Enrique’s family had emigrated from Cuba the previous year. After overthrowing the dictator Fulgencio Batista, Fidel Castro was bringing communism to the island. Enrique’s father had to leave in a hurry for publicly criticizing the new regime. Within two months the rest of the family followed. Enrique’s home in Cuba was a good place for a kid. He lived in a big house near the ocean with a loving father and mother, three brothers, and lots of other family close by. The small apartment where he now lived in North Miami was a place where his family hoped to move from as soon as possible. So his father worked multiple jobs and his mother became a full-time student while working a full-time job. His Uncle Alfredo was often the only adult at home. He was a leather worker and his workshop was in the apartment.

Enrique’s uncle was small and so skinny, Enrique could put his arms all the way around him. When they knocked on the bully’s door, Enrique had to translate for his uncle could not speak English. “What do I say?” a scared to death Enrique asked. His uncle commanded, “You tell him his son bullied you—tell him!”

The door was opened by a man over six feet tall who weighed about 220 pounds.

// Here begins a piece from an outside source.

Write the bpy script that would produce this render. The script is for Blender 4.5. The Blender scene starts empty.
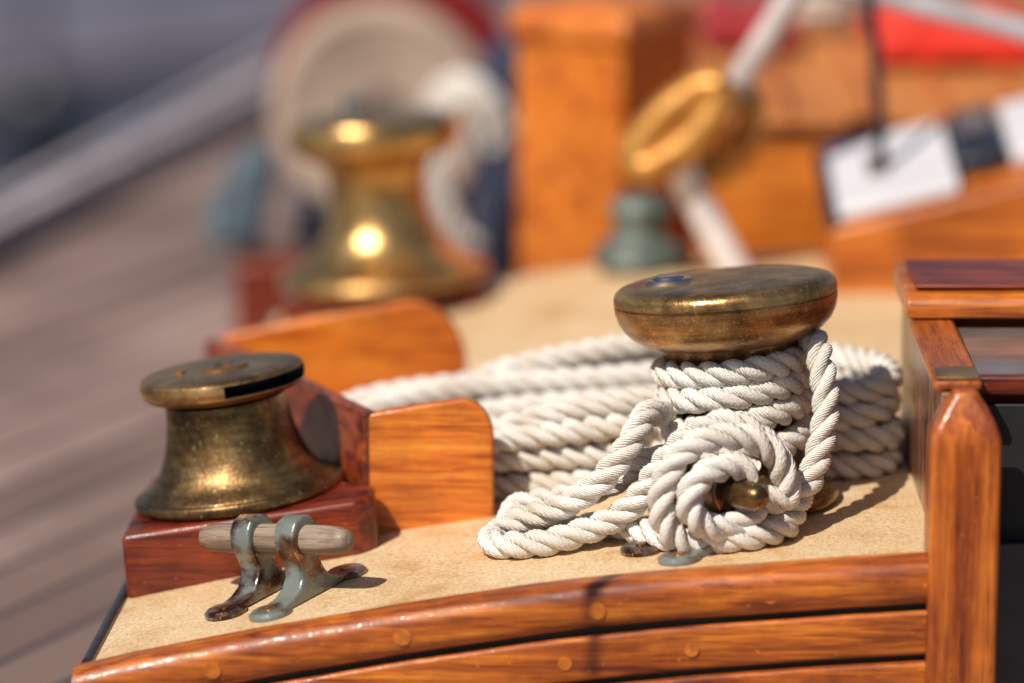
import bpy, bmesh, math, random
import numpy as np
from mathutils import Vector, Matrix
random.seed(4); np.random.seed(4)
# 1 Blender unit = 10 cm
sc = bpy.context.scene
sc.view_settings.view_transform='Standard'; sc.view_settings.look='None'; sc.view_settings.exposure=0

# ------------------------------------------------------------ materials
def newmat(name):
    m=bpy.data.materials.new(name); m.use_nodes=True
    nt=m.node_tree; b=nt.nodes['Principled BSDF']
    return m,nt,b
def N(nt,t,**kw):
    n=nt.nodes.new(t)
    for k,v in kw.items():
        if k in n.inputs: n.inputs[k].default_value=v
        else: setattr(n,k,v)
    return n
def L(nt,a,ao,b,bi): nt.links.new(a.outputs[ao],b.inputs[bi])
def ramp(nt,stops):
    r=nt.nodes.new('ShaderNodeValToRGB'); e=r.color_ramp.elements
    while len(e)<len(stops): e.new(.5)
    for i,(p,c) in enumerate(stops):
        e[i].position=p; e[i].color=(c[0],c[1],c[2],1)
    return r
def coords(nt,scale=(1,1,1),rot=(0,0,0)):
    tc=nt.nodes.new('ShaderNodeTexCoord'); mp=N(nt,'ShaderNodeMapping')
    mp.inputs['Scale'].default_value=scale; mp.inputs['Rotation'].default_value=rot
    L(nt,tc,'Object',mp,'Vector'); return mp
def mixc(nt,fac,a,b,mode='MIX'):
    m=nt.nodes.new('ShaderNodeMix'); m.data_type='RGBA'; m.blend_type=mode
    for sock,idx in ((fac,0),(a,6),(b,7)):
        if isinstance(sock,tuple) and hasattr(sock[0],'outputs'): nt.links.new(sock[0].outputs[sock[1]],m.inputs[idx])
        elif idx==0: m.inputs[0].default_value=sock
        else: m.inputs[idx].default_value=(*sock,1)
    return (m,2)
def simple(name,c,rough=.5,metal=0,var=.25,scale=3,coat=0,bump=0):
    m,nt,b=newmat(name)
    mp=coords(nt); n=N(nt,'ShaderNodeTexNoise',Scale=scale,Detail=6.)
    L(nt,mp,'Vector',n,'Vector')
    r=ramp(nt,[(.3,[x*(1-var) for x in c]),(.7,[min(1,x*(1+var)) for x in c])])
    L(nt,n,'Fac',r,'Fac'); L(nt,r,'Color',b,'Base Color')
    b.inputs['Roughness'].default_value=rough; b.inputs['Metallic'].default_value=metal
    b.inputs['Coat Weight'].default_value=coat
    if bump:
        n2=N(nt,'ShaderNodeTexNoise',Scale=scale*14,Detail=4.); L(nt,mp,'Vector',n2,'Vector')
        bp=N(nt,'ShaderNodeBump',Strength=bump,Distance=.02); L(nt,n2,'Fac',bp,'Height'); L(nt,bp,'Normal',b,'Normal')
    return m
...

Enrique told him, “My uncle made me come here because your son bullied me and called me names.” His uncle said to Enrique, “Tell him we are here because I want his son to come outside. You and he are going to fight. And if he refuses to let his son fight you, then I will fight him.”

The father called to his son and asked him if this was true. The boy was about a year older than Enrique and quite a bit bigger. He admitted to bullying Enrique and calling him names. He was delighted to comply with the uncle’s demand. Immediately he pummeled Enrique as Enrique put his arms around his face to protect himself. “Toughen up,” shouted his Uncle. “You’ve got to fight him. Bring your arms down. Now hit him.” To the boy’s surprise, Enrique was able to get in a couple of solid hits and the boy started to cry. His dad yelled at him, “What are you doing, you sissy. You can’t quit.” Enrique and the boy tussled for several minutes. Then the boy landed a blow square on Enrique’s nose. Blood ran. Tears filled his eyes. His whole face swelled up. Enrique stumbled backwards and almost passed out. Both men said, “Enough,” each in their own language. Enrique and the boy were told to shake hands. Then the boy’s father reached over to shake hands with Enrique’s uncle.

“The kid never bothered me again,” said Enrique. “And the word got out. Things cooled off. There were still incidents at school, but it taught me something about people,  and about myself and how to get on in life.”